Le piattaforme di invoice trading italiane continuano a mobilitare per le PMI italiane centinaia di milioni di euro ma non tutte rendono trasparenti i loro dati. La ricerca ha censito 15 operatori (2 in più dell’anno scorso). Va notato che il ciclo di investimento in questo ambito è molto più breve, trattandosi della cessione a investitori professionali di fatture commerciali a scadenza mediamente 3-4 mesi, che vengono spesso utilizzate come sottostante per operazioni di cartolarizzazione. . Si può stimare che questo canale di finanziamento sia stato adottato da un buon numero di PMI italiane ed è certamente lo strumento relativamente più utilizzato fra tutti quelli considerati.

Direct lending

Qui si fa riferimento all’opportunità per soggetti non bancari (in particolare fondi di credito e piattaforme fintech) di erogare prestiti diretti alle imprese. Si tratta del segmento dove è più difficile raccogliere informazioni esaustive, perché non pubblicamente disponibili e perché non è sempre facile distinguere il segmento delle PMI (dove operano soprattutto alcuni player specializzati) rispetto alle grandi imprese.

Crypto-asset e token digitali

Grazie alle innovazioni fintech e alla tecnologia blockchain, è oramai possibile generare token digitali utilizzabili non solo come criptovalute, ma anche come strumenti di accesso a servizi e a investimenti, nonché per ‘tokenizzare’ titoli e asset finanziari tradizionali. Alcuni anni fa si è registrato un vero e proprio boom su Internet di offerte di token digitali (Initial Coin Offerings, ICOs), scambiabili su piattaforme specializzate; più recentemente abbiamo registrato la ‘moda’ altrettanto volatile degli NFTs (Non-Fungible Tokens). Ciò ha sollevato una comprensibile preoccupazione da parte delle autorità di mercato.

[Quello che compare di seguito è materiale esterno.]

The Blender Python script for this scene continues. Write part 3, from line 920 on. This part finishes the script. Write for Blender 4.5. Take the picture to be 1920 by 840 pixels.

Private equity e venture capital

Benché attivo da tempo, il mercato italiano del private equity e soprattutto del venture capital è ancora sotto-dimensionato rispetto alla situazione di Germania e soprattutto Francia, nonostante il 2022 sia stato un anno record rispetto al passato. Si fa riferimento agli investimenti effettuati da soggetti professionali nel campo del private equity e del venture capital, sottoscrivendo capitale di rischio di imprese non quotate, con l’ambizione di contribuire attivamente alla crescita dell’azienda in modo attivo, per poi ottenere una plusvalenza al momento dell’exit (ovvero la dismissione della partecipazione con la cessione a terzi o con la quotazione in Borsa).
Per quanto riguarda le risorse destinate a interventi di venture capital, quindi tipicamente finalizzati al supporto di micro-imprese in fase di seed o startup, si conferma una buona crescita tendenziale a partire dal 2020, sia nel numero di operazioni (ben 547 nel 2022, un record per l’Italia) sia nel flusso di investimento che per la prima volta hanno superato 1 miliardo di euro. Anche il 2023 è partito bene nonostante le difficoltà congiunturali, con 232 operazioni per 410 milioni nei primi 6 mesi. Per quanto riguarda gli investimenti di expansion, finalizzati alla crescita tipicamente di imprese già avviate (fra cui sicuramente tante PMI attive anche in settori tradizionali) il trend si conferma decisamente inadeguato rispetto al potenziale italiano, soprattutto per il numero di operazioni. Nel 2022 AIFI ha registrato 46 deal con 483 milioni investiti (con un calo del 44% rispetto al 2021). Il primo semestre 2023 non ha portato buone notizie con solo 18 deal e 210 milioni investiti.

Quotazione in Borsa

Il report evidenzia, infine, la raccolta che le PMI hanno effettuato sul mercato borsistico tramite IPO, – Initial Public Offering, in particolare su Euronext Growth Milan, lo SME Growth Market di Borsa Italiana. A fine giugno 2023 il mercato ha raggiunto la soglia di 192 società quotate, con una raccolta di risorse liquide (considerando gli aumenti di capitale condotti alla quotazione o anche successivamente) che è pari a 309 milioni nel 2022 e ‘solo’ 100 milioni nel primo semestre 2023. In realtà il secondo semestre 2023 sembra dare segni di recupero, ma permane il tema dell’attrattività del mercato borsistico, con una serie di sforzi di policy come il DDL ‘Capitali’ che introduce una serie di opportunità interessanti anche per le PMI, fra cui la possibilità di dematerializzare le quote delle Srl.